# Set exercise
Which lines include the word "scene"? Copy each of them.

# Information provided

Begin

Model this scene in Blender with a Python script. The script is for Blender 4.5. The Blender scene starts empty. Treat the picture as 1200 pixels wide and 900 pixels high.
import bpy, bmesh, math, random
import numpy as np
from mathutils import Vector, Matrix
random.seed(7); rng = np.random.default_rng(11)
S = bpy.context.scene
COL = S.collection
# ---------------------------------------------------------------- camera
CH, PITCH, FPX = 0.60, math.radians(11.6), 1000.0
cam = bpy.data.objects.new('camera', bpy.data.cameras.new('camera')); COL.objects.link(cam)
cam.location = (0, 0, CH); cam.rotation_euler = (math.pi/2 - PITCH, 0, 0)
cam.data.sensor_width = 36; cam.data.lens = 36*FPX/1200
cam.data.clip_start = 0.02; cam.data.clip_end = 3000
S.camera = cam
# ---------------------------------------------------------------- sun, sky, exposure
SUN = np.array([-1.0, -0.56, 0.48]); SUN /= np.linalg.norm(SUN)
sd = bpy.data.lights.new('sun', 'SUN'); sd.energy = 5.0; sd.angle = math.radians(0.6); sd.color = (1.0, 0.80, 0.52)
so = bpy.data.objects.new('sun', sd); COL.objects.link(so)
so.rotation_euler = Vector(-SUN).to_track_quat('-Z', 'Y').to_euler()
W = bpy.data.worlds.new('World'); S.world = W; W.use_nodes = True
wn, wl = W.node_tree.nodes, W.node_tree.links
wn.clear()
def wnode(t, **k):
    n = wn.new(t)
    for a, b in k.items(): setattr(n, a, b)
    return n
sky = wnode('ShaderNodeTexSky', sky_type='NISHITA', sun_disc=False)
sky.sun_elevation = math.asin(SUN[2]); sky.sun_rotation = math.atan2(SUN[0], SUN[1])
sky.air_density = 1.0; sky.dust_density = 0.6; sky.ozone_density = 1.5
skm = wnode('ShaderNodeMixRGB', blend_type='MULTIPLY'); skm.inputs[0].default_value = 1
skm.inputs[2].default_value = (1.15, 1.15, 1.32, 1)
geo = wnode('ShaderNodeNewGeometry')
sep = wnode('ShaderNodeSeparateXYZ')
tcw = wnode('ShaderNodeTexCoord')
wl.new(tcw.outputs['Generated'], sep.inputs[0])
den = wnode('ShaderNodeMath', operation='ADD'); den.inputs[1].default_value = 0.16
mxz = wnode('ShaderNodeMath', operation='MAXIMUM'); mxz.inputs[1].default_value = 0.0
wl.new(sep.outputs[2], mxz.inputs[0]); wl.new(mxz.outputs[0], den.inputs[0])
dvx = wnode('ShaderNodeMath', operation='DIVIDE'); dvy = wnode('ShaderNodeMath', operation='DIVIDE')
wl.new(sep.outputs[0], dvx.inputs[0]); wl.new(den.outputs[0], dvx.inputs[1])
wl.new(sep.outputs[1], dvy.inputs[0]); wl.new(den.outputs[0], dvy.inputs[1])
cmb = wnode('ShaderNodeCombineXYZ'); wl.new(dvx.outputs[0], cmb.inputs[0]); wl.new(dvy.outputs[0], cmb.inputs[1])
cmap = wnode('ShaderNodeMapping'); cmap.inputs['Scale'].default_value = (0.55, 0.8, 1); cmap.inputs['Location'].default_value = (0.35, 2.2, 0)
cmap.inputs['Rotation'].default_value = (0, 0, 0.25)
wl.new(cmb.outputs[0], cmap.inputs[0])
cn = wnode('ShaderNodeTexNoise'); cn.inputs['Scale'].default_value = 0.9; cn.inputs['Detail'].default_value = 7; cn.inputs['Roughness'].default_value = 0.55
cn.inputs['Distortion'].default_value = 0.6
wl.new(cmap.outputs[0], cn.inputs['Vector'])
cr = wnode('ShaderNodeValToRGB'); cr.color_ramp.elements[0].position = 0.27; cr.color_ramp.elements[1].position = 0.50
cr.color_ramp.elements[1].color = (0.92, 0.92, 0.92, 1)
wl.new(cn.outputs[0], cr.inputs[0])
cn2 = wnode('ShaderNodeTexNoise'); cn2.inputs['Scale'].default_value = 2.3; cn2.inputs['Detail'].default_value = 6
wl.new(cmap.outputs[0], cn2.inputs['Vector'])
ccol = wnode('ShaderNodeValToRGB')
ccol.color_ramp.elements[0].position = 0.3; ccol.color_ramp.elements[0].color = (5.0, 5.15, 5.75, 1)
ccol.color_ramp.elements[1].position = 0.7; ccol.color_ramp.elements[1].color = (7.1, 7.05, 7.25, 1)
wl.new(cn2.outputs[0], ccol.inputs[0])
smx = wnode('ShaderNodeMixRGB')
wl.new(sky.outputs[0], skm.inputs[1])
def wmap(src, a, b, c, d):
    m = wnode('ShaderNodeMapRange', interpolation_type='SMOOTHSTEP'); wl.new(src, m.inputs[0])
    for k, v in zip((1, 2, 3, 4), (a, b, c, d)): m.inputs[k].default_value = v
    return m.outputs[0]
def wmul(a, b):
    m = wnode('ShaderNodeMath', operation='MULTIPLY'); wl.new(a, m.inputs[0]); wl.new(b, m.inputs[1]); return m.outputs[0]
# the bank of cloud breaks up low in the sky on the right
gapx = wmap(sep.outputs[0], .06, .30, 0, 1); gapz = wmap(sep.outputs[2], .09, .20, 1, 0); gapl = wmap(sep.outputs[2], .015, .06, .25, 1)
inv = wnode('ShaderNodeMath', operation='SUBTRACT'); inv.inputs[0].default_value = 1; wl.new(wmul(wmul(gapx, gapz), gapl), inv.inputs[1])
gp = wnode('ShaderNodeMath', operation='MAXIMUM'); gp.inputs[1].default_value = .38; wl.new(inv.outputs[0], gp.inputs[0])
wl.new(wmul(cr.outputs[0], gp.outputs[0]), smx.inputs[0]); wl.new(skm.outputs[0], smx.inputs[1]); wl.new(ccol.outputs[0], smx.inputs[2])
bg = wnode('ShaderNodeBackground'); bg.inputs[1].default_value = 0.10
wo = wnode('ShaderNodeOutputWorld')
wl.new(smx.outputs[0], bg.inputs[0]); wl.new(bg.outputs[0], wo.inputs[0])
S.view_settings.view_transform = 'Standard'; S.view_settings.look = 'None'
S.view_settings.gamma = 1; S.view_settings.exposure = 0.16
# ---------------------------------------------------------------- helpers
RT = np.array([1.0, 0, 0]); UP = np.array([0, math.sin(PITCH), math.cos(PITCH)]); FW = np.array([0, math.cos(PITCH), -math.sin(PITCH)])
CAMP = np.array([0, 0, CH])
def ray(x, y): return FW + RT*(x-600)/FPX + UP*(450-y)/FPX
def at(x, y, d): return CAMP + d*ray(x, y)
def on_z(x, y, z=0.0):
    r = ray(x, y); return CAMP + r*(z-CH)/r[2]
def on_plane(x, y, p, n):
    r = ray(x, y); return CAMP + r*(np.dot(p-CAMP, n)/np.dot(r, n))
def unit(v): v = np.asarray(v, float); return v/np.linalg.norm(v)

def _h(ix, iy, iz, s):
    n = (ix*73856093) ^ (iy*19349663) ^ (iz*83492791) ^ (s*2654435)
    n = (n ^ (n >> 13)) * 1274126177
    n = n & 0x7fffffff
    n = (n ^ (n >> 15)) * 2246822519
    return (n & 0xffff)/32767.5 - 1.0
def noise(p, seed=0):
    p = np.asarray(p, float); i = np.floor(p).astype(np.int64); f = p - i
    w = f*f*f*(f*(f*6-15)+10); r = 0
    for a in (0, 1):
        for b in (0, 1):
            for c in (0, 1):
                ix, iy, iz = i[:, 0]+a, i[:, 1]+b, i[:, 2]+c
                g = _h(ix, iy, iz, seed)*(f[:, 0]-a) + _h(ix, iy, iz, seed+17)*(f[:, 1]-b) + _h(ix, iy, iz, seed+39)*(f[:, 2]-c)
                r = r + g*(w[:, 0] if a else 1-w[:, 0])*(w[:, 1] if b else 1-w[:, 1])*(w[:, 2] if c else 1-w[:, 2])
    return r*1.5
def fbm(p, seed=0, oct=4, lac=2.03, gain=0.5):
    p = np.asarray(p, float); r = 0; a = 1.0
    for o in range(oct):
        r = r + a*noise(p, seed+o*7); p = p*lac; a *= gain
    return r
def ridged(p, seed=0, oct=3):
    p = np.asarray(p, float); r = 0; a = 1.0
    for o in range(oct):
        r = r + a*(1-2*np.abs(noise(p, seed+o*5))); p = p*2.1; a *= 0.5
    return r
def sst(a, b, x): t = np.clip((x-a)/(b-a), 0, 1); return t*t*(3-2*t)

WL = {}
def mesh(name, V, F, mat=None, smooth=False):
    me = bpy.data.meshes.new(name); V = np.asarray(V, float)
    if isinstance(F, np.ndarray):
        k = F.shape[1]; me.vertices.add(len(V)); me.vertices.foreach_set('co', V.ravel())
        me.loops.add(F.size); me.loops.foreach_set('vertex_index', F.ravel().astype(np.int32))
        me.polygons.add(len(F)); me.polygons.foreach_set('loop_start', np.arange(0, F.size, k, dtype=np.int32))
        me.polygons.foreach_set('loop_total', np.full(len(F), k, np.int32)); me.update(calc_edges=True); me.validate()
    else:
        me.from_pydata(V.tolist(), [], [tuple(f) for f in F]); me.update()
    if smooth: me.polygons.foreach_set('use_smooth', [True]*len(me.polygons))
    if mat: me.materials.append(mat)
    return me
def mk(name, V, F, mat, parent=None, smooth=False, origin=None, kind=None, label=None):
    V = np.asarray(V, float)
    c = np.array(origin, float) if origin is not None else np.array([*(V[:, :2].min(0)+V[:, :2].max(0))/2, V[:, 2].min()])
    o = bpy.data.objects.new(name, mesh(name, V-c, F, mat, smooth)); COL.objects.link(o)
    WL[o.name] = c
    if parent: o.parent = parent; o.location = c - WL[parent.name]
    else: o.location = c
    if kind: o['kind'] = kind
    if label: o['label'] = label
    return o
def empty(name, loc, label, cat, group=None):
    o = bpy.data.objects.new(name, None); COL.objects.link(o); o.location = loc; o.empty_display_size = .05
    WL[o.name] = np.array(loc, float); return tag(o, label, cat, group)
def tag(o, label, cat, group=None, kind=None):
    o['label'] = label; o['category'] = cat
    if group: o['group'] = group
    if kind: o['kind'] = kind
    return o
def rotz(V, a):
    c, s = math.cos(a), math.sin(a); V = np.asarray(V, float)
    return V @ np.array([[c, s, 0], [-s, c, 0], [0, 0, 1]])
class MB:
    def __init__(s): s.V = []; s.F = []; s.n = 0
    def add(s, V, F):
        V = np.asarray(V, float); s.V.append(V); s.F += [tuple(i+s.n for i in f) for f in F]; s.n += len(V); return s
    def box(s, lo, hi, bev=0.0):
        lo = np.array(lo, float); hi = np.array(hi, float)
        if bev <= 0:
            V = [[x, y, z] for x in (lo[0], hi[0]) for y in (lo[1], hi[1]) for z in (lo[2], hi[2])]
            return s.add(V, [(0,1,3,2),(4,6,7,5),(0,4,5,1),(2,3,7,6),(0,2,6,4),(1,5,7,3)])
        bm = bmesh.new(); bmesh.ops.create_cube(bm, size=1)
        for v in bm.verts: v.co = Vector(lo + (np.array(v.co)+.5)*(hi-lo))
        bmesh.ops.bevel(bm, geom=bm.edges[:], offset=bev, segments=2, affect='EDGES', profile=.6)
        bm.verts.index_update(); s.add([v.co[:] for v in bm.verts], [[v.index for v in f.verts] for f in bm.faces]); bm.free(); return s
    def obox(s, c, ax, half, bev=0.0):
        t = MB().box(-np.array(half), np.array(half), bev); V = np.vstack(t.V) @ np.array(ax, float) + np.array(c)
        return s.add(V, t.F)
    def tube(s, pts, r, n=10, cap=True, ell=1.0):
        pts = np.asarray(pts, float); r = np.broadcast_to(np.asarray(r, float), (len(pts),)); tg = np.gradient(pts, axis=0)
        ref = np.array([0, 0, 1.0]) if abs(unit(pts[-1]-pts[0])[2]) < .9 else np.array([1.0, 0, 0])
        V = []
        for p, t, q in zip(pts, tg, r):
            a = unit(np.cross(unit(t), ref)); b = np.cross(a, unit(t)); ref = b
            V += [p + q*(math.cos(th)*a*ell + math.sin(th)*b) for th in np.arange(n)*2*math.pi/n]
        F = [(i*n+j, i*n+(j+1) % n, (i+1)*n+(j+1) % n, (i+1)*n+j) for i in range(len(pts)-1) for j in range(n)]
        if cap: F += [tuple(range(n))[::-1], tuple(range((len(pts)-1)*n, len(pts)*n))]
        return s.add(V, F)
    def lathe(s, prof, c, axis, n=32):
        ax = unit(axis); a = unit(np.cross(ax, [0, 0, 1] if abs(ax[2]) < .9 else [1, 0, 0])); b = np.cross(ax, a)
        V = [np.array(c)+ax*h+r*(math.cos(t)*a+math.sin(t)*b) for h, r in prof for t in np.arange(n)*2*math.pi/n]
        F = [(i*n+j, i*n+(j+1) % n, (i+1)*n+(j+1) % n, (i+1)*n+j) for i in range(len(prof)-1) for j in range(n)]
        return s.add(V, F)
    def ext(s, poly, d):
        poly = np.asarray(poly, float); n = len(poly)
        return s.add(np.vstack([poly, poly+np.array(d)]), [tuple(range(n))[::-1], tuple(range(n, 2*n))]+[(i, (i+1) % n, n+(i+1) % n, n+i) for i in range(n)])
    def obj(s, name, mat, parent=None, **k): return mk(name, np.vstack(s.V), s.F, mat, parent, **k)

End

# Full output
Model this scene in Blender with a Python script. The script is for Blender 4.5. The Blender scene starts empty. Treat the picture as 1200 pixels wide and 900 pixels high.
S = bpy.context.scene